• Problem description
Starting with the first line of the listing, quote each line exactly until and including the one with "COL = SC.collection", leaving pictures out.

• Dataset section

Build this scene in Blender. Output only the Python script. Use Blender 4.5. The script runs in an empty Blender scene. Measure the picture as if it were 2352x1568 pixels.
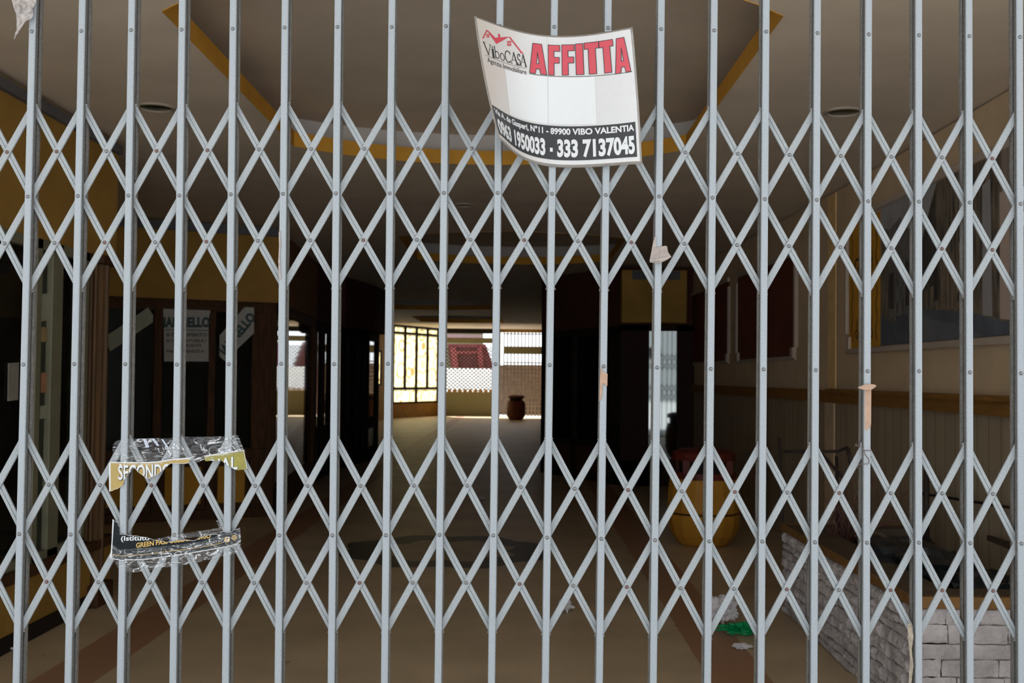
import bpy, bmesh, math, random
from math import pi, sin, cos, sqrt
from mathutils import Vector, Matrix, noise
from mathutils.geometry import tessellate_polygon
random.seed(11)
SC = bpy.context.scene
COL = SC.collection

# ------------------------------------------------------------------ camera
F = 2600.0                                  # focal length in pixels of a 2352 wide frame
EYE = Vector((0, 0, 1.5))
VPX, VPY, ROLL = 1195.0, 865.0, 0.0100      # where the hall's axis (+Y) meets the frame; camera roll
_y = Vector((VPX-1176, 784-VPY, -F)).normalized()
_z = Vector((ROLL, 1, 0)); _z = (_z - _z.dot(_y)*_y).normalized()
_x = _y.cross(_z)
CR = Vector((_x[0], _y[0], _z[0])); CU = Vector((_x[1], _y[1], _z[1])); CB = Vector((_x[2], _y[2], _z[2]))
cam = bpy.data.cameras.new('camera'); co = bpy.data.objects.new('camera', cam); COL.objects.link(co)
M = Matrix.Identity(4)
for i in range(3):
    M[i][0], M[i][1], M[i][2], M[i][3] = CR[i], CU[i], CB[i], EYE[i]
co.matrix_world = M
cam.sensor_width = 36; cam.lens = 36*F/2352
cam.clip_start = 0.05; cam.clip_end = 400
cam.dof.use_dof = True; cam.dof.focus_distance = 2.6; cam.dof.aperture_fstop = 10
SC.camera = co

# ------------------------------------------------------------------ light and exposure
W = bpy.data.worlds.new('hazy_sky'); SC.world = W; W.use_nodes = True
bg = W.node_tree.nodes['Background']
bg.inputs[0].default_value = (0.93, 0.975, 1.0, 1); bg.inputs[1].default_value = 0.75
sd = bpy.data.lights.new('sun', 'SUN'); sd.energy = 11.5; sd.angle = .02; sd.color = (1, .97, .92)   # behind the building: the gate is in its shade, the street is sunlit
so = bpy.data.objects.new('sun', sd); COL.objects.link(so); so.rotation_euler = Vector((.26, -.55, -.80)).to_track_quat('-Z', 'Y').to_euler(); so.location = (-10, 60, 40)
SC.view_settings.view_transform = 'Standard'; SC.view_settings.look = 'None'
SC.view_settings.gamma = 1; SC.view_settings.use_curve_mapping = False
SC.view_settings.exposure = 1.5
SC.cycles.max_bounces = 10; SC.cycles.diffuse_bounces = 6; SC.cycles.transparent_max_bounces = 16
SC.cycles.use_denoising = True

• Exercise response
Build this scene in Blender. Output only the Python script. Use Blender 4.5. The script runs in an empty Blender scene. Measure the picture as if it were 2352x1568 pixels.
import bpy, bmesh, math, random
from math import pi, sin, cos, sqrt
from mathutils import Vector, Matrix, noise
from mathutils.geometry import tessellate_polygon
random.seed(11)
SC = bpy.context.scene
COL = SC.collection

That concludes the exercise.